FERC Audit (Applies to all Registrant Subsidiaries)

The FERC Division of Audits and Accounting initiated an audit of SWEPCo in April 2024 evaluating certain accounting and reporting requirements under various FERC regulations, including compliance with the approved terms, rates and conditions of its SPP transmission formula rate mechanism. In March 2026, the FERC issued a final audit report which included, among other things, findings and recommendations related to SWEPCo's policy for the capitalization of certain vegetation management costs.

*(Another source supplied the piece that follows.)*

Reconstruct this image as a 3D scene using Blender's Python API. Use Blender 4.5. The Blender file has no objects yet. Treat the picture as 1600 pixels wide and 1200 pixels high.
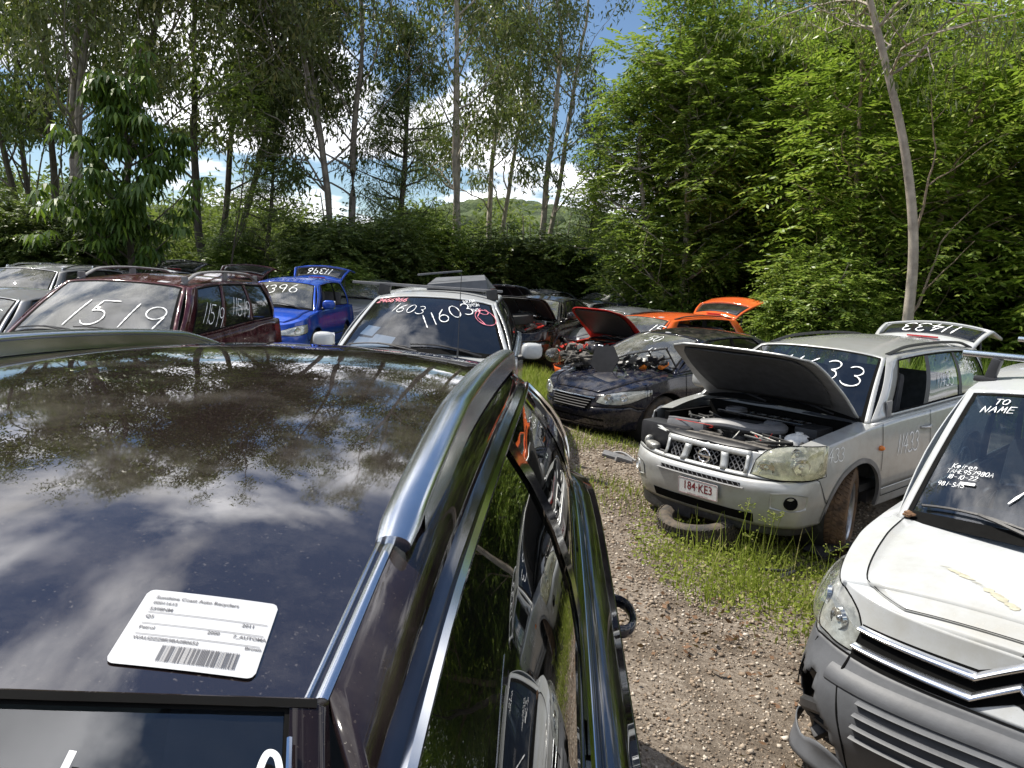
import bpy, bmesh, math, random
import numpy as np
from mathutils import Vector, Matrix
random.seed(7); RNG = np.random.RandomState(7)
C = bpy.context.scene.collection
SC = bpy.context.scene
R = math.radians
# ---------------------------------------------------------------- camera
CAMH, PITCH, ROLL, FPX = 2.03, R(8.2), R(3.0), 1221.0
cd = bpy.data.cameras.new("camera"); cam = bpy.data.objects.new("camera", cd); C.objects.link(cam)
cd.sensor_width = 36; cd.lens = FPX/1600*36; cd.clip_start = 0.02; cd.clip_end = 3000
_f = Vector((0, math.cos(PITCH), -math.sin(PITCH))); _u = Vector((0, math.sin(PITCH), math.cos(PITCH))); _r = Vector((1, 0, 0))
_rr = _r*math.cos(ROLL)+_u*math.sin(ROLL); _uu = _u*math.cos(ROLL)-_r*math.sin(ROLL)
cam.matrix_world = Matrix(((_rr.x, _uu.x, -_f.x, 0), (_rr.y, _uu.y, -_f.y, 0), (_rr.z, _uu.z, -_f.z, CAMH), (0, 0, 0, 1)))
SC.camera = cam
SC.view_settings.view_transform = 'Standard'; SC.view_settings.look = 'None'
SC.view_settings.exposure = 0.58; SC.view_settings.gamma = 1.0
SC.cycles.max_bounces = 8; SC.cycles.transparent_max_bounces = 12; SC.cycles.transmission_bounces = 4
SC.cycles.diffuse_bounces = 3; SC.cycles.glossy_bounces = 4
SC.cycles.caustics_reflective = False; SC.cycles.caustics_refractive = False
SC.cycles.sample_clamp_indirect = 6
# ---------------------------------------------------------------- sun and sky
SUN_AZ, SUN_EL = R(-63), R(57)          # azimuth from +Y, clockwise; ahead and to the left
sv = Vector((math.sin(SUN_AZ)*math.cos(SUN_EL), math.cos(SUN_AZ)*math.cos(SUN_EL), math.sin(SUN_EL)))
sl = bpy.data.lights.new("sun", 'SUN'); sl.energy = 5.0; sl.angle = R(0.5); sl.color = (1.0, 0.94, 0.84)
so = bpy.data.objects.new("sun", sl); C.objects.link(so); so.rotation_euler = sv.to_track_quat('Z', 'Y').to_euler(); so.location = (-5, 5, 30)
W = bpy.data.worlds.new("World"); SC.world = W; W.use_nodes = True
nt = W.node_tree; N = nt.nodes; LK = nt.links
bg = N["Background"]; bg.inputs[1].default_value = 0.078
sky = N.new("ShaderNodeTexSky"); sky.sky_type = 'NISHITA'; sky.sun_disc = False
sky.sun_elevation = SUN_EL; sky.sun_rotation = SUN_AZ; sky.air_density = 1.0; sky.dust_density = 0.0; sky.ozone_density = 4.0
tc = N.new("ShaderNodeTexCoord"); sp = N.new("ShaderNodeSeparateXYZ"); LK.new(tc.outputs['Generated'], sp.inputs[0])
def wmath(op, a, b=None, c=None):
    n = N.new("ShaderNodeMath"); n.operation = op
    for i, x in enumerate((a, b, c)):
        if x is None: continue
        if isinstance(x, (int, float)): n.inputs[i].default_value = x
        else: LK.new(x, n.inputs[i])
    return n.outputs[0]
zc = wmath('ADD', wmath('MAXIMUM', sp.outputs[2], 0.0), 0.22)
cx = wmath('DIVIDE', sp.outputs[0], zc); cy = wmath('DIVIDE', sp.outputs[1], zc)
cb = N.new("ShaderNodeCombineXYZ"); LK.new(cx, cb.inputs[0]); LK.new(cy, cb.inputs[1])
mp = N.new("ShaderNodeMapping"); LK.new(cb.outputs[0], mp.inputs[0]); mp.inputs['Location'].default_value = (1.2, 5.4, 0); mp.inputs['Scale'].default_value = (1.0, 1.0, 1)
n1 = N.new("ShaderNodeTexNoise"); n1.inputs['Scale'].default_value = 1.05; n1.inputs['Detail'].default_value = 9; n1.inputs['Roughness'].default_value = 0.57; n1.inputs['Distortion'].default_value = 0.35
LK.new(mp.outputs[0], n1.inputs['Vector'])
r1 = N.new("ShaderNodeValToRGB"); r1.color_ramp.elements[0].position = 0.485; r1.color_ramp.elements[1].position = 0.56
LK.new(n1.outputs[0], r1.inputs[0])
n2 = N.new("ShaderNodeTexNoise"); n2.inputs['Scale'].default_value = 3.2; n2.inputs['Detail'].default_value = 6; LK.new(mp.outputs[0], n2.inputs['Vector'])
mr = N.new("ShaderNodeMapRange"); LK.new(n2.outputs[0], mr.inputs[0]); mr.inputs[1].default_value = 0.3; mr.inputs[2].default_value = 0.7; mr.inputs[3].default_value = 8.0; mr.inputs[4].default_value = 23.0
cc = N.new("ShaderNodeCombineXYZ"); LK.new(mr.outputs[0], cc.inputs[0]); LK.new(mr.outputs[0], cc.inputs[1]); LK.new(wmath('MULTIPLY', mr.outputs[0], 1.04), cc.inputs[2])
mx = N.new("ShaderNodeMix"); mx.data_type = 'RGBA'; LK.new(r1.outputs[0], mx.inputs[0]); LK.new(sky.outputs[0], mx.inputs[6]); LK.new(cc.outputs[0], mx.inputs[7])
LK.new(mx.outputs[2], bg.inputs[0])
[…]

As a result of the final audit report, effective starting the first quarter of 2026, AEP will no longer capitalize the vegetation management costs identified in the FERC finding on a prospective basis. AEP's PJM and SPP transmission formula rates will provide recovery of these costs as an expense effective with the 2026 rate year. Retail ratemaking for these costs will be determined in current or future ratemaking proceedings in each jurisdiction which may allow the continued capitalization of these costs as property, plant and equipment or deferral as regulatory assets. Management is unable to predict the outcome in any current or future ratemaking proceeding. If any refund liabilities are imposed by any retail commission or any disallowances occur, it would reduce future net income and cash flows and impact financial condition.
Further discussions with the FERC audit staff will be held in 2026 to finalize the resolution of all findings noted in the final audit report. If any refund liabilities are imposed by the FERC or any disallowances occur, it would reduce future net income and cash flows and impact financial condition for SWEPCo.